The authorization is not transitive so to say.

>As an aside, I suspect that leaving it to the bank would also provide additional legal protection

If it would, they will have to pay the bank for it and the bank should also be willing to accept the liability (spoiler alert -- the will not be willing to accept the liability)

2 comments

Google wants the authority of a gatekeeper without the overhead of human accountability. They automate the "no" but offer no path to a human "yes."
That's all fine, they can want their wants, but then, once the bad cop writes them strongly worded letter and they start throwing tantrums over "regulation".
> The bank has to perform the authorization and identity checks, but the bank will not make them for you

We aren't talking about authorization, only about identity verification. I'm no domain expert but it is my understanding that banks provide these sorts of services. They certainly already have all the necessary information on hand both for practical reasons (security) as well as legal (KYC and AML laws).

> If it would, they will have to pay the bank for it ...

For the identity verification? Probably, depending on how you went about it. What's the issue? This is already a paid process we're talking about here.
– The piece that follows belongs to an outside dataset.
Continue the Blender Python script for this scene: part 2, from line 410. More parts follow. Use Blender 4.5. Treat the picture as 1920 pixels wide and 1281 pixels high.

For the additional legal assurance that I described? No, that doesn't cost extra. Please read what I wrote more carefully. It's a transitive property due to the penalties involved in addition to the degree to which the legal system and the bank care (at least assuming my understanding of that legal environment is correct).

From the point of view of the bank the problem is usually defined as

"how do we asses a complex situation where identity of the person X is one of the signals (but maybe not the strongest one) with enough certainty to balance a probability Y of bad something happening that will cost us Z and still make money"

Most of the time Y and Z are defined because the other department said so and we trust our colleagues, dus the answer is computable (somebody somewhere has it open in a spreadsheet right now).

If you add a transitive property to the system, then, unless there is some regulatory magic that caps the possible value space of Y and Z, the answer is (by default) no.